We are not expecting the plants to work at 35 per cent capacity daily. Their annual capacity is 35 per cent. For example, during monsoon, we might not run these plants at all. It is only during the peak deficit that we will use it. So, they will run at 100 per cent may be for four months, which will be equivalent to 35 per cent over the year.

A concern among gas-based power producers is that the bailout package is for the short term – for two years. Any plans for long term?

We will obviously look at long-term solutions. This government is smart enough to look at the future. I am not being boastful, just pragmatic. But, the fact is we do not know what will happen in the long run in terms of the domestic gas output. We expect that by the third year, domestic gas output will increase. Therefore, the package is for the first two years. Also, we wanted to see how this works out – its success, response of the parties, and whether we are able to keep tariffs affordable. If this works, then, possibly we may not need to give any government support.

We are also working out on how crucial their role is in meeting the peak power deficit. We are also looking at how interest rates work, whether the cost of debt (for these plants) comes down and whether it brings down their operating costs.

When is the next round of coal auctions? Are there any corrective measures to be taken from the first round?

Our work is a continuous process. I am delighted at the enormous success of the recently concluded coal auction. There were no errors. The bids were competitive.

There were a couple of instances where the general sense was that if you map out a variety of bids of similar mines, there were some outliers. On these, we took corrective action. This was also to show to the world that this is a government that keeps a watchful eye…

But, there is always scope for improvement. We don’t believe in an ostrich-like approach.

What is the status of giving surplus land of coal mines back to the States and using them for renewable energy?

There is tremendous potential for this surplus land to be put for two uses. Recent reviews have revealed that there is great potential in these mines even after their production life. We can use them like water ponds or small water bodies to provide drinking water or through a certain amount of processing provide it for irrigation. Wherever that is not possible, we are exploring ways to generate electricity through renewable energy.

What about the Ultra Mega Power Projects?

Well, some of the UMPPs have been stuck over the years. We are working on a two-pronged approach.

We have the Pratyush Sinha committee to suggest improvements in our UMPP bidding mechanism. Simultaneously, we are also looking at bringing out five UMPP projects in the plug-and-play mode where we are trying to see if we can replace some of the old plants which run out of their useful life, but have land in abundance.

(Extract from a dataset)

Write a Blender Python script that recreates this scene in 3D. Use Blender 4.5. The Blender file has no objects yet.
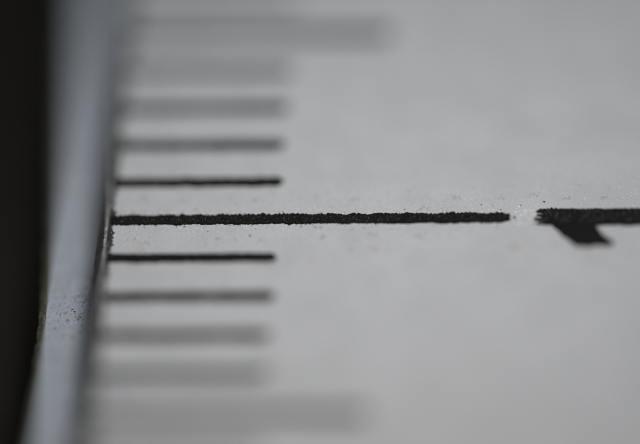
# Close-up of a ruler edge seen through a macro lens.  One Blender unit is one millimetre.
#  x: across the ruler (0 = edge of the scale face), y: along the ruler, z: up
import bpy, math, random
import numpy as np
from mathutils import Matrix, Vector

sc = bpy.context.scene
sc.unit_settings.system = 'METRIC'
sc.unit_settings.scale_length = 0.001

# ---------------------------------------------------------------- camera
cam_d = bpy.data.cameras.new('camera')
cam = bpy.data.objects.new('camera', cam_d)
sc.collection.objects.link(cam)
R = Matrix(((0.99745599, 0.00699058, 0.07094137),
            (0.04818884, 0.66722348, -0.74329716),
            (-0.05252983, 0.74482478, 0.66518919)))
cam.matrix_world = Matrix.Translation(Vector((14.14783273, -109.34511762, 97.79169366))) @ R.to_4x4()
cam_d.sensor_width = 36.0
cam_d.sensor_fit = 'HORIZONTAL'
cam_d.lens = 8340.86 / 640 * 36.0
cam_d.clip_start = 1.0
cam_d.clip_end = 5000.0
cam_d.dof.use_dof = True
cam_d.dof.focus_distance = 147.08
# lens radius in scene units = 0.001 * lens / (2 * fstop)
LENS_RADIUS = 15.4
cam_d.dof.aperture_fstop = 0.001 * cam_d.lens / (2 * LENS_RADIUS)
cam_d.dof.aperture_blades = 0
sc.camera = cam

# ---------------------------------------------------------------- light
sc.view_settings.view_transform = 'Standard'
sc.view_settings.look = 'None'
sc.view_settings.gamma = 1.0
sc.view_settings.use_curve_mapping = False
sc.view_settings.exposure = 0.0
w = bpy.data.worlds.new('World')
sc.world = w
w.use_nodes = True
w.node_tree.nodes['Background'].inputs['Color'].default_value = (0.95, 0.97, 1.0, 1)
w.node_tree.nodes['Background'].inputs['Strength'].default_value = 0.20


def area(name, loc, target, size, power, color):
    d = bpy.data.lights.new(name, 'AREA')
    d.shape = 'DISK'
    d.size = size
    d.energy = power
    d.color = color
    o = bpy.data.objects.new(name, d)
    o.location = loc
    o.rotation_euler = (Vector(target) - Vector(loc)).to_track_quat('-Z', 'Y').to_euler()
    sc.collection.objects.link(o)
    return o


area('added_cool_light', (5.0, 1.9, 14), (5.0, 1.2, 0), 7, 765, (0.94, 0.98, 1.0))  # unseen lamp added close above: cools the far end, dims the corners
area('added_warm_light', (5.0, -2.6, 13.5), (5.0, -1.8, 0), 6, 640, (1.0, 0.925, 0.885))  # its added partner, warming the near end of the ruler

# ---------------------------------------------------------------- noise helpers
def hash2(ix, iy, seed):
    h = (ix.astype(np.int64) * 374761393 + iy.astype(np.int64) * 668265263 + seed * 1274126177) & 0x7fffffff
    h = ((h ^ (h >> 13)) * 1274126177) & 0x7fffffff
    return ((h ^ (h >> 16)) & 0xffff) / 65535.0


def vnoise(x, y, seed=0):
    x = np.asarray(x, float)
    y = np.asarray(y, float) + np.zeros_like(x)
    ix = np.floor(x); iy = np.floor(y)
    fx = x - ix; fy = y - iy
    fx = fx * fx * (3 - 2 * fx); fy = fy * fy * (3 - 2 * fy)
    a = hash2(ix, iy, seed); b = hash2(ix + 1, iy, seed)
    c = hash2(ix, iy + 1, seed); d = hash2(ix + 1, iy + 1, seed)
    return (a * (1 - fx) + b * fx) * (1 - fy) + (c * (1 - fx) + d * fx) * fy


def fbm(x, y, seed=0, octaves=3):
    s = 0; a = 0.5
    for i in range(octaves):
        s = s + a * vnoise(np.asarray(x) * 2 ** i, np.asarray(y) * 2 ** i, seed + i * 17)
        a *= 0.5
    return s / (1 - 0.5 ** octaves)


# ---------------------------------------------------------------- materials
def material(name):
    m = bpy.data.materials.new(name)
    m.use_nodes = True
    nt = m.node_tree
    return m, nt, nt.nodes['Principled BSDF']


def noise_node(nt, scale, detail=3, rough=0.6, stretch=None):
    tc = nt.nodes.new('ShaderNodeTexCoord')
    n = nt.nodes.new('ShaderNodeTexNoise')
    n.inputs['Scale'].default_value = scale
    n.inputs['Detail'].default_value = detail
    n.inputs['Roughness'].default_value = rough
    if stretch:
        mp = nt.nodes.new('ShaderNodeMapping')
        mp.inputs['Scale'].default_value = stretch
        nt.links.new(tc.outputs['Object'], mp.inputs['Vector'])
        nt.links.new(mp.outputs['Vector'], n.inputs['Vector'])
    else:
        nt.links.new(tc.outputs['Object'], n.inputs['Vector'])
    return n


def ramp(nt, src, stops):
    r = nt.nodes.new('ShaderNodeValToRGB')
    while len(r.color_ramp.elements) < len(stops):
        r.color_ramp.elements.new(0.5)
    for e, (p, c) in zip(r.color_ramp.elements, stops):
        e.position = p
        e.color = (*c, 1)
    nt.links.new(src, r.inputs['Fac'])
    return r


def mul(nt, a, b, fac=1.0):
    m = nt.nodes.new('ShaderNodeMix')
    m.data_type = 'RGBA'
    m.blend_type = 'MULTIPLY'
    m.inputs['Factor'].default_value = fac
    nt.links.new(a, m.inputs['A'])
    nt.links.new(b, m.inputs['B'])
    return m.outputs['Result']


def bump(nt, bs, src, dist, strength=1.0, prev=None):
    b = nt.nodes.new('ShaderNodeBump')
    b.inputs['Strength'].default_value = strength
    b.inputs['Distance'].default_value = dist
    nt.links.new(src, b.inputs['Height'])
    if prev:
        nt.links.new(prev.outputs['Normal'], b.inputs['Normal'])
    nt.links.new(b.outputs['Normal'], bs.inputs['Normal'])
    return b


# white matt face of the scale: faint smudges, fine grain
m_face, nt, bs = material('matt_white_plastic')
g1 = noise_node(nt, 1.1, 4, 0.62)
r1 = ramp(nt, g1.outputs['Fac'], [(0.30, (0.545, 0.555, 0.565)), (0.62, (0.60, 0.61, 0.622))])
g2 = noise_node(nt, 13.0, 3, 0.7)
r2 = ramp(nt, g2.outputs['Fac'], [(0.30, (0.86, 0.85, 0.85)), (0.42, (0.97, 0.97, 0.97)), (0.60, (1, 1, 1))])
g3 = noise_node(nt, 60.0, 2, 0.6)
r3 = ramp(nt, g3.outputs['Fac'], [(0.32, (0.84, 0.84, 0.84)), (0.66, (1.0, 1.0, 1.0))])
nt.links.new(mul(nt, mul(nt, r1.outputs['Color'], r2.outputs['Color']), r3.outputs['Color']), bs.inputs['Base Color'])
bs.inputs['Roughness'].default_value = 0.55
bs.inputs['Specular IOR Level'].default_value = 0.35
b0 = bump(nt, bs, g2.outputs['Fac'], 0.022, 0.9)
bump(nt, bs, g3.outputs['Fac'], 0.008, 0.9, b0)

# glossy black ink
m_ink, nt, bs = material('black_ink')
g = noise_node(nt, 45.0, 3, 0.7)
r = ramp(nt, g.outputs['Fac'], [(0.35, (0.003, 0.003, 0.003)), (0.75, (0.012, 0.011, 0.009))])
nt.links.new(r.outputs['Color'], bs.inputs['Base Color'])
bs.inputs['Roughness'].default_value = 0.24
bs.inputs['Specular IOR Level'].default_value = 0.22
bump(nt, bs, g.outputs['Fac'], 0.024, 1.0)

# blue-grey lower strip
m_ledge, nt, bs = material('blue_grey_plastic')
g1 = noise_node(nt, 1.6, 3, 0.6)
r1 = ramp(nt, g1.outputs['Fac'], [(0.3, (0.41, 0.45, 0.51)), (0.7, (0.46, 0.50, 0.56))])
g2 = noise_node(nt, 26.0, 3, 0.7)
r2 = ramp(nt, g2.outputs['Fac'], [(0.30, (0.80, 0.80, 0.80)), (0.6, (1, 1, 1))])
nt.links.new(mul(nt, r1.outputs['Color'], r2.outputs['Color']), bs.inputs['Base Color'])
bs.inputs['Roughness'].default_value = 0.5
bump(nt, bs, g2.outputs['Fac'], 0.01, 0.8)

# pale rim line at the edge of the face
m_rim, nt, bs = material('pale_worn_rim')
g = noise_node(nt, 18.0, 4, 0.7)
r = ramp(nt, g.outputs['Fac'], [(0.38, (0.08, 0.08, 0.07)), (0.47, (0.36, 0.37, 0.37)), (0.7, (0.52, 0.54, 0.56))])
nt.links.new(r.outputs['Color'], bs.inputs['Base Color'])
bs.inputs['Roughness'].default_value = 0.5
bump(nt, bs, g.outputs['Fac'], 0.02, 0.8)

# grimy olive sides
m_side, nt, bs = material('grimy_olive_side')
g = noise_node(nt, 22.0, 4, 0.75)
r = ramp(nt, g.outputs['Fac'], [(0.38, (0.012, 0.012, 0.008)), (0.50, (0.060, 0.051, 0.040)), (0.62, (0.095, 0.083, 0.065)),
                                (0.76, (0.26, 0.25, 0.20))])
nt.links.new(r.outputs['Color'], bs.inputs['Base Color'])
bs.inputs['Roughness'].default_value = 0.55
bump(nt, bs, g.outputs['Fac'], 0.04, 0.9)

m_chamfer, nt, bs = material('worn_olive_chamfer')
g = noise_node(nt, 14.0, 4, 0.75)
r = ramp(nt, g.outputs['Fac'], [(0.34, (0.02, 0.02, 0.012)), (0.44, (0.11, 0.11, 0.07)), (0.60, (0.20, 0.20, 0.145)),
                                (0.74, (0.42, 0.43, 0.38))])
nt.links.new(r.outputs['Color'], bs.inputs['Base Color'])
bs.inputs['Roughness'].default_value = 0.45
bump(nt, bs, g.outputs['Fac'], 0.03, 0.9)

m_grime, nt, bs = material('dark_dirt')
g = noise_node(nt, 30.0, 3, 0.7)
r = ramp(nt, g.outputs['Fac'], [(0.40, (0.012, 0.011, 0.009)), (0.62, (0.05, 0.047, 0.038)), (0.75, (0.16, 0.155, 0.13))])
nt.links.new(r.outputs['Color'], bs.inputs['Base Color'])
bs.inputs['Roughness'].default_value = 0.6
m_spot, nt, bs = material('dark_spot')
bs.inputs['Base Color'].default_value = (0.03, 0.028, 0.026, 1)
bs.inputs['Roughness'].default_value = 0.6
m_stain, nt, bs = material('brown_stain')
bs.inputs['Base Color'].default_value = (0.40, 0.385, 0.375, 1)
bs.inputs['Roughness'].default_value = 0.6
m_fleck, nt, bs = material('white_fleck')
bs.inputs['Base Color'].default_value = (0.86, 0.88, 0.90, 1)
bs.inputs['Roughness'].default_value = 0.3

m_glint, nt, bs = material('painted_glint')  # grey that stands in for glints on the ink
bs.inputs['Base Color'].default_value = (0.34, 0.33, 0.31, 1)
bs.inputs['Roughness'].default_value = 0.3

m_table, nt, bs = material('dark_tabletop_paint')
g = noise_node(nt, 0.25, 4, 0.6)
r = ramp(nt, g.outputs['Fac'], [(0.3, (0.007, 0.006, 0.005)), (0.7, (0.014, 0.012, 0.009))])
nt.links.new(r.outputs['Color'], bs.inputs['Base Color'])
bs.inputs['Roughness'].default_value = 0.8
bs.inputs['Specular IOR Level'].default_value = 0.2


# ---------------------------------------------------------------- mesh helpers
def link_mesh(name, verts, faces, mat, parent=None, smooth=False):
    me = bpy.data.meshes.new(name)
    me.from_pydata([tuple(map(float, v)) for v in verts], [], faces)
    me.materials.append(mat)
    if smooth:
        me.polygons.foreach_set('use_smooth', [True] * len(me.polygons))
    me.update()
    o = bpy.data.objects.new(name, me)
    sc.collection.objects.link(o)
    if parent:
        o.parent = parent
    return o


YS = np.concatenate([np.linspace(-14, -7, 8)[:-1], np.arange(-7, 7, 0.04), np.linspace(7, 80, 40)])


def extrude(name, prof, mat, parent, jitter=None, seed=0, amp=0.0):
    """closed solid along the ruler; profile points listed in jitter wobble a little"""
    n = len(prof)
    V = []
    for i, y in enumerate(YS):
        for k, (x, z) in enumerate(prof):
            if jitter and k in jitter:
                a = amp * (fbm(np.array([y * 7.0]), k * 9.3, seed, 4)[0] - 0.5) * 2
                b = amp * (fbm(np.array([y * 9.0]), k * 5.1 + 50, seed, 4)[0] - 0.5) * 2
                x += a; z += b * 0.6
            V.append((x, y, z))
    F = []
    for i in range(len(YS) - 1):
        for k in range(n):
            a, b = i * n + k, i * n + (k + 1) % n
            F.append((a, b, b + n, a + n))
    F.append(tuple(range(n - 1, -1, -1)))
    F.append(tuple((len(YS) - 1) * n + k for k in range(n)))
    return link_mesh(name, V, F, mat, parent)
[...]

For example, an old 500-MW plant will have 2,000 acres which can sustain a 4,000 MW UMPP. In any case we had a policy to replace coal-based plants that are more than 25 years old. Now, we are adding a new dimension where we provide a coal block to such plants that already have land, water, environment clearances, and also bring the State government or the previous owner on board as an equity partner for the value of their land to bid in a plug-and-play mode.